The general counsel is a staff member. His duties include:
Advising the executives (and, on express invitation, the Board) on legal issues relating to the OSI's mission, operations, and policy.
Filing the legally required paperwork to maintain OSI's 501(c)3 status.
Representing OSI in legal matters, or arranging representation by qualified outside counsel and liaising with them.
The webmaster's duties include:
Publishing on the OSI website such materials as the executive officers direct.
General maintainence of the website, including periodic stale-link audits and first-line responses to user feedback.
Bringing to the executive officers' attention materials that are suitable for publication or linking on the website.
Digesting user feedback and forwarding recommendations to the executive officers.
The webmaster is specifically granted leeway and encouragement to find and link materials relevant to the OSI mission without having to check every emendation with the executive officers.

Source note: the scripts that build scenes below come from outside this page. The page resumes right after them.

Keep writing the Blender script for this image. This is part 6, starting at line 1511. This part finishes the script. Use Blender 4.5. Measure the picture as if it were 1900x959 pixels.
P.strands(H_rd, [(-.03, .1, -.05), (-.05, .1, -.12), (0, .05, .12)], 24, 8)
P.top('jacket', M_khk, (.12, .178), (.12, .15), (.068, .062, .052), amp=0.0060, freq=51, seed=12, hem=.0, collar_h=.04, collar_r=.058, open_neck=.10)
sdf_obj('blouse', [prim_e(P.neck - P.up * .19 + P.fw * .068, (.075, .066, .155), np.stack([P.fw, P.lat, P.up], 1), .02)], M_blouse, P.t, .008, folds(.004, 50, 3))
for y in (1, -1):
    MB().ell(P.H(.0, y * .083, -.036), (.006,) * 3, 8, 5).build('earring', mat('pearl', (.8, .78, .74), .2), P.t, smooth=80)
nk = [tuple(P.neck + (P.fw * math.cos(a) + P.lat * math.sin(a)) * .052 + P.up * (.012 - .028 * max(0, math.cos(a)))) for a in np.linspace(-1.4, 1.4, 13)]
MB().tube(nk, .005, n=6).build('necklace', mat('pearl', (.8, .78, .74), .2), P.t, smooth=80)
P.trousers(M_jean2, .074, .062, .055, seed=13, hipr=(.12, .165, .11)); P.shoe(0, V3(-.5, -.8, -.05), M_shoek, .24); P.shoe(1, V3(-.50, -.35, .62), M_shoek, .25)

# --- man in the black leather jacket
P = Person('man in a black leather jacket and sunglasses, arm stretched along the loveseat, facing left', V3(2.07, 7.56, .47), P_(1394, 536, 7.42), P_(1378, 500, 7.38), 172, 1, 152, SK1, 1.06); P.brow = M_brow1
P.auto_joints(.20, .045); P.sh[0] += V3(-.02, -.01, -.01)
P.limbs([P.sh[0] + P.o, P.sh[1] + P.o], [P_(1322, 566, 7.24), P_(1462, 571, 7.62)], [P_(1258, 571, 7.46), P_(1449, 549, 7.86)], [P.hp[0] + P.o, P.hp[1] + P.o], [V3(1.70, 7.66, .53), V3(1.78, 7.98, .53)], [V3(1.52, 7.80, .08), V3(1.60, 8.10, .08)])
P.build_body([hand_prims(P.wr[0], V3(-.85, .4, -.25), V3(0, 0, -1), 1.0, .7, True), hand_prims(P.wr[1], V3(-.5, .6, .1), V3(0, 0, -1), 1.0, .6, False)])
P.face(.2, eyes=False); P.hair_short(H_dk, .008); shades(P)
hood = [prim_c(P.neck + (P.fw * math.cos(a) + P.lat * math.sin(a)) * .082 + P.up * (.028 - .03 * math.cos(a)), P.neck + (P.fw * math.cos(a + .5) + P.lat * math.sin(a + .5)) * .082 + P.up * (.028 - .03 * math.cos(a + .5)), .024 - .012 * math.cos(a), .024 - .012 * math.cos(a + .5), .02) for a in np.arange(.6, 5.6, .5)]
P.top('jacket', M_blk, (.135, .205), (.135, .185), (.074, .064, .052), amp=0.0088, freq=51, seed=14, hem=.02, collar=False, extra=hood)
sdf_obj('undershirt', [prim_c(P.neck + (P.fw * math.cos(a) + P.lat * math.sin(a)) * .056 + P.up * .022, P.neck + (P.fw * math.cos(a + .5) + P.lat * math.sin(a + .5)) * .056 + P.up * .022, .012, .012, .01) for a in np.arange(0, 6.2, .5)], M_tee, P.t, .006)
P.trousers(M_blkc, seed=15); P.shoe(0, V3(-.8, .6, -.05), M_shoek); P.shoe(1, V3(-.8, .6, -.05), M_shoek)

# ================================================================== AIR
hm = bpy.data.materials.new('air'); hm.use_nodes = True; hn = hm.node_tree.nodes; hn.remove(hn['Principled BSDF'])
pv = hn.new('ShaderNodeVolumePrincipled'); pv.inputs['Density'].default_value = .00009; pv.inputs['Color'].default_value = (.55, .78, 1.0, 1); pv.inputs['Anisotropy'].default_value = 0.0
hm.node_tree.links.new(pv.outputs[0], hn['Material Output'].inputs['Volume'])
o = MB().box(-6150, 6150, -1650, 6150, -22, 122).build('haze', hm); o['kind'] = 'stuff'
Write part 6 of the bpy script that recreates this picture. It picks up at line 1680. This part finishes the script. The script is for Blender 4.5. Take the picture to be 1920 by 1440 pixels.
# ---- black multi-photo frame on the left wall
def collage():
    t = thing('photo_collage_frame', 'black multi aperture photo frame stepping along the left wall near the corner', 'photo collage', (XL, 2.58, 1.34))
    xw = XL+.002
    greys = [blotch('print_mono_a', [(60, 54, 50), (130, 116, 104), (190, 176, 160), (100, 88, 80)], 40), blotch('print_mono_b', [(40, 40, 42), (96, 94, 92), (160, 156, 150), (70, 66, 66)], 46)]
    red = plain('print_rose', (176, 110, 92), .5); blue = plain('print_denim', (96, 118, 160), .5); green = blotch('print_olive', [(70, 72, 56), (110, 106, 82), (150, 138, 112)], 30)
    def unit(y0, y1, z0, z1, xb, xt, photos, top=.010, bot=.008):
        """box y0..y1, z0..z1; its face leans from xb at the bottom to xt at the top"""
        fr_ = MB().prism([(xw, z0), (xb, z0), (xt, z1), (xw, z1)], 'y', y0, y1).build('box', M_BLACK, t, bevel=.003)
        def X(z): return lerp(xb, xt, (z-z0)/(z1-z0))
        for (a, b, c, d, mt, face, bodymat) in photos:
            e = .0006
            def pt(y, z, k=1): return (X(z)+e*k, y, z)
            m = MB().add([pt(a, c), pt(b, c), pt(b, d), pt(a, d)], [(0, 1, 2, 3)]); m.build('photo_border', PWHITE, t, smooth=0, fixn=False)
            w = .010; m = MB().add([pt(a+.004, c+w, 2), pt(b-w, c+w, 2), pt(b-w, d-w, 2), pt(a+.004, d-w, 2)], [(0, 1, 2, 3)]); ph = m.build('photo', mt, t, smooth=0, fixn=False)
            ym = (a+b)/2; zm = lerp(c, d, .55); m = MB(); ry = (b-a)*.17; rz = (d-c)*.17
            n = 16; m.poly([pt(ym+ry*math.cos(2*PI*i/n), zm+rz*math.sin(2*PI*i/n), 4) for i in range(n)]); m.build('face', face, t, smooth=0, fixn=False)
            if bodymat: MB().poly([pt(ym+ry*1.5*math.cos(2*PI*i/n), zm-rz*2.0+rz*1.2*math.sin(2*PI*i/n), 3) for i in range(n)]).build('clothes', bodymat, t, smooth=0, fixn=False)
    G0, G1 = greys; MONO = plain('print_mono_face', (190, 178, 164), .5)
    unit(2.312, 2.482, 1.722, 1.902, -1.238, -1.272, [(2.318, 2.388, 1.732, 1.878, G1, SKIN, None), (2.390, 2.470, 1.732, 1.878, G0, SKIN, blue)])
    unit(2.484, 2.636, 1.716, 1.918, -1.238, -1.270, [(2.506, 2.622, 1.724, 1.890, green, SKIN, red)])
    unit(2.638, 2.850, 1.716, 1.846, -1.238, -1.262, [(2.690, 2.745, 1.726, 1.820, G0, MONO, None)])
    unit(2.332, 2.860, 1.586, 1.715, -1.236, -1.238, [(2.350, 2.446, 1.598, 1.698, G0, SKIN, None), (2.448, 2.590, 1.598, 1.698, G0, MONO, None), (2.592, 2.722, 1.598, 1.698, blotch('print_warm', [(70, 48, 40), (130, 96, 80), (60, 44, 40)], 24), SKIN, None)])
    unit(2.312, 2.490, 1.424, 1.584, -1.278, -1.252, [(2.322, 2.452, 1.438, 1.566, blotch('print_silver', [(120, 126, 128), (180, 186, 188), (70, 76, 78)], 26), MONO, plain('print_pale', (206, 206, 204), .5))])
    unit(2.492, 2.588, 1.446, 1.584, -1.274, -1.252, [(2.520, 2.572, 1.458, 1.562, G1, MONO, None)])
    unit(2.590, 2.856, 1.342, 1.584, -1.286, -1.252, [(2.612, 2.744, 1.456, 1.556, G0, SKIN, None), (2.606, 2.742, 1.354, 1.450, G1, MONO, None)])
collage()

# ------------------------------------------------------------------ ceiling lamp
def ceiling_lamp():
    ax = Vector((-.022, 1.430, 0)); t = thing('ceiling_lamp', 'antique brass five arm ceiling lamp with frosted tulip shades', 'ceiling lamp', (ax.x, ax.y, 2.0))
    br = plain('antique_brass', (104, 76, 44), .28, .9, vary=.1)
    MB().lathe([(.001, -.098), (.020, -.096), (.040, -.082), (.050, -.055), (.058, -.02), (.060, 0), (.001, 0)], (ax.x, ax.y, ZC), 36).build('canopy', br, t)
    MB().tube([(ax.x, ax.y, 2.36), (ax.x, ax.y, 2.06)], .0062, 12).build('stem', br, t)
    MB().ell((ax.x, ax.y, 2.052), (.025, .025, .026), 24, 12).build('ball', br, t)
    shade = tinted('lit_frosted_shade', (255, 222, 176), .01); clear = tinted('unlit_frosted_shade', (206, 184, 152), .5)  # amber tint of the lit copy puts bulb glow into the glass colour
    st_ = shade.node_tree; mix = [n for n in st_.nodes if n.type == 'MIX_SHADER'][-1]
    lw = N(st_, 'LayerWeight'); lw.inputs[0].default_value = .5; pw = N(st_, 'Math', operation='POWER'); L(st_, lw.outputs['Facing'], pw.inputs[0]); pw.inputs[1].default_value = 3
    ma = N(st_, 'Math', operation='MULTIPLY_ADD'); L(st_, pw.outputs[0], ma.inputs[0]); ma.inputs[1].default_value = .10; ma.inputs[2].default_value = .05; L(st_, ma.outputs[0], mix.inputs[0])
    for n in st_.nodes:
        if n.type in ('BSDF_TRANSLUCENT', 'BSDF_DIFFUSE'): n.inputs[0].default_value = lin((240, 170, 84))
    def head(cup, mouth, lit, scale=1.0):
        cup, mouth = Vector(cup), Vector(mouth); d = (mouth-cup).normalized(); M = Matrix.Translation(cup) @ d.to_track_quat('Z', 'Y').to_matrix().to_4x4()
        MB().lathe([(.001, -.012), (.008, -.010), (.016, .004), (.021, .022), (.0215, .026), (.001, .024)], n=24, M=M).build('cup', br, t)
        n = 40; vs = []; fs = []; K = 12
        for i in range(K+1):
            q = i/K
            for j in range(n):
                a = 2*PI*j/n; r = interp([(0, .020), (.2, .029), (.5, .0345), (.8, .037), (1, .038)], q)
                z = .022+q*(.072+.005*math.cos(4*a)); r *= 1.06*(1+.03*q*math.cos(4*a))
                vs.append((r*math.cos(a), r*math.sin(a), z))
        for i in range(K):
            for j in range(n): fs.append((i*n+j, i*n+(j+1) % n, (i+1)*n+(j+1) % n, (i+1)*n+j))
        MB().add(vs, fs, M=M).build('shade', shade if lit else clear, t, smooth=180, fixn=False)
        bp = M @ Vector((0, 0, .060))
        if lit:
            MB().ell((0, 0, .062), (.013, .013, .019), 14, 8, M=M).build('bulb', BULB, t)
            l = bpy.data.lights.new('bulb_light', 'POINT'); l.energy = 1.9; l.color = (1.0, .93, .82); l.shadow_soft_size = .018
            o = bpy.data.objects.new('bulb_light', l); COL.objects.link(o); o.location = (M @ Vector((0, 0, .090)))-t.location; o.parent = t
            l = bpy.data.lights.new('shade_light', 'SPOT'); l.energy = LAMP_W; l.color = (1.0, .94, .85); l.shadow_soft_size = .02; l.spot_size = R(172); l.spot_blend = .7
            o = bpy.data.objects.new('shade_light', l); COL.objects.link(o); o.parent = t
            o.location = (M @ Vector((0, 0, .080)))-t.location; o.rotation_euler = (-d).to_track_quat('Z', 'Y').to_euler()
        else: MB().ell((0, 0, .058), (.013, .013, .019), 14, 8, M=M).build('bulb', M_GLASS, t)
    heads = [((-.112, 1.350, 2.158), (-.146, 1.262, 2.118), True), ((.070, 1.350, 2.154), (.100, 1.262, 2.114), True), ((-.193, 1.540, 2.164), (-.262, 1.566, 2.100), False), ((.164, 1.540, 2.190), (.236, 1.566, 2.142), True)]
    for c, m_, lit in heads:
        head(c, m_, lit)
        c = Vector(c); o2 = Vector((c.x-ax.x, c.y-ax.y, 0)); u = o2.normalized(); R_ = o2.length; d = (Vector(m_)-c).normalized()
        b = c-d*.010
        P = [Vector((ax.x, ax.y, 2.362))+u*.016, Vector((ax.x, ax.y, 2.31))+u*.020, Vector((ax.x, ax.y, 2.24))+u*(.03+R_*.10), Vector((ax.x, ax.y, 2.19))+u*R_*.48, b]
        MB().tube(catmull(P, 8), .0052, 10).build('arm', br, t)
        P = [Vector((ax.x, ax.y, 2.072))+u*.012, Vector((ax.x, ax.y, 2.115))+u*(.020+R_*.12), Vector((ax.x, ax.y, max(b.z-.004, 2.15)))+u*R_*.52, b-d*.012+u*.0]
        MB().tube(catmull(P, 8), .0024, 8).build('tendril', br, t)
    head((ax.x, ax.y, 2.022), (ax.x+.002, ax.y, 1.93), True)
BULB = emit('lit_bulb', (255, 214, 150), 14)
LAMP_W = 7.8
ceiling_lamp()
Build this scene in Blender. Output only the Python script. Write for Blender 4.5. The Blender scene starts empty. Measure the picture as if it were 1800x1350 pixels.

From time to time, the Board may authorize a special project. An area director is a staff member appointed by an executive officer to oversee that special project. An area director designation will be appropriate when the project is a more or less self-contained whole and can be run independently of OSI's other operations.
Area directors have responsibilities negotiated on a project-by-project with the executive officer they report to. Usually this will include reporting to that executive on a regular basis.
Currently there is one area director, for the Open Source Awards, John Graham-Cummings. There may be more in the future.